CLEARWATER, Fla. (WFLA) – The Department of Children and Families is “reviewing” contractor Eckerd Kids, a nonprofit responsible for placing children in Hillsborough, Pasco and Pinellas counties, officials told News Channel 8.

The review comes after a June 8 On Your Side investigation revealed some children who had been taken from their homes by child protective investigators were sleeping in office buildings. Eckerd didn’t have foster and groups homes for the children to stay with, News Channel 8 found.

“DCF is reviewing Eckerd’s failure to find appropriate placement and will impose a formal corrective action plan if the issue is not quickly and thoroughly resolved,” DCF spokeswoman Jessica Sims said in a statement.

Sims said DCF expects “no child removed from their home be allowed, directed or otherwise put in a position to sleep or spend any significant period of time in a department, Community-Based Care (CBC) Lead Agency, or case management organization office, hotel or other unapproved placement.”

“There was a period of about 2.5 weeks where the removals were so significant that we were not able to immediately accommodate the kids at the time that they entered the system,” said Lorita Shirley, chief of program operations with Eckerd Kids. “Those individual kids were able have a placement identified with in a day or two of their entrance into the foster care system.”

Seventeen kids spent at least one night in the office.

Despite Shirley telling 8 On Your Side the situation only last for 2.5 weeks, the Department of Children and Families said officials received reports of children sleeping in offices over a six-week period, beginning May 13 and ending June 24.

“We initially have them set up in cots in their visitation rooms.

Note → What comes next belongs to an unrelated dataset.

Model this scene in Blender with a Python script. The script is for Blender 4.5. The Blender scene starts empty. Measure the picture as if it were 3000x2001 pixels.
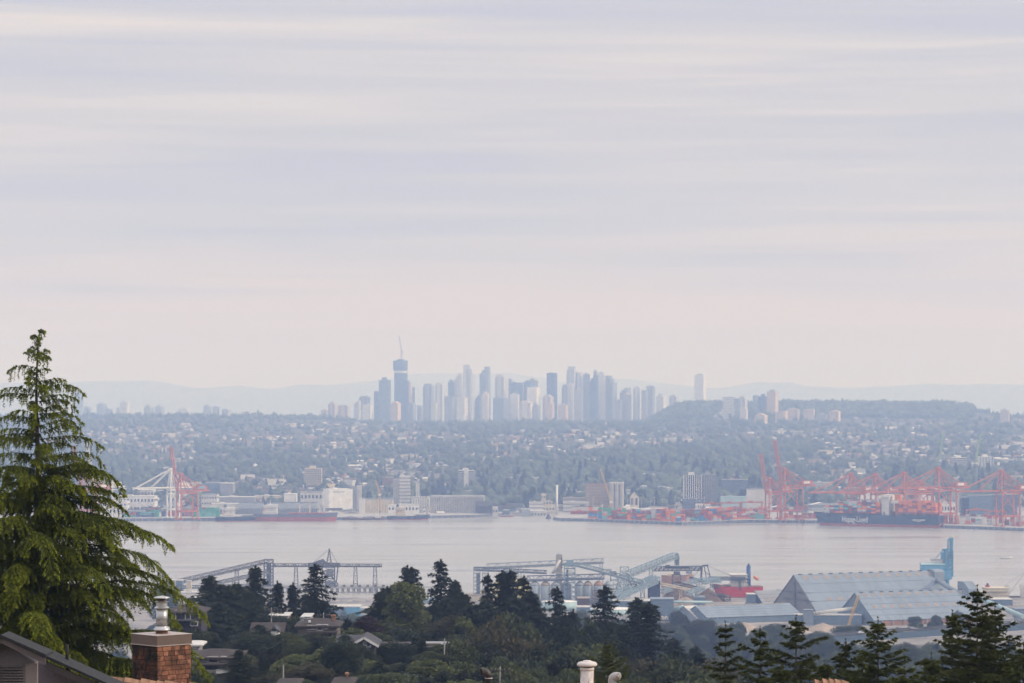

They do have shower facilities; we have access to a kitchen for the kids and healthy snacks,” Shirley said.

“When you look at the jump between March, April and May, it increased about 40 percent in terms of the number of kids entering,” she continued. “Prior to May we had an opportunity to meet with the secretary and his team to share the anomaly that was occurring here in Hillsborough County. We wanted the department to be fully aware of the impact that this anomaly was having on our ability to place kids in the system.”

Shirley maintains DCF was notified when kids were sleeping in offices. “When the first kid could not be placed then we are required to notify the Department of Children and Families, and that notification was in fact made,” she said.

Meanwhile, a work group of stakeholders has been formed to try and get to the root of the problem.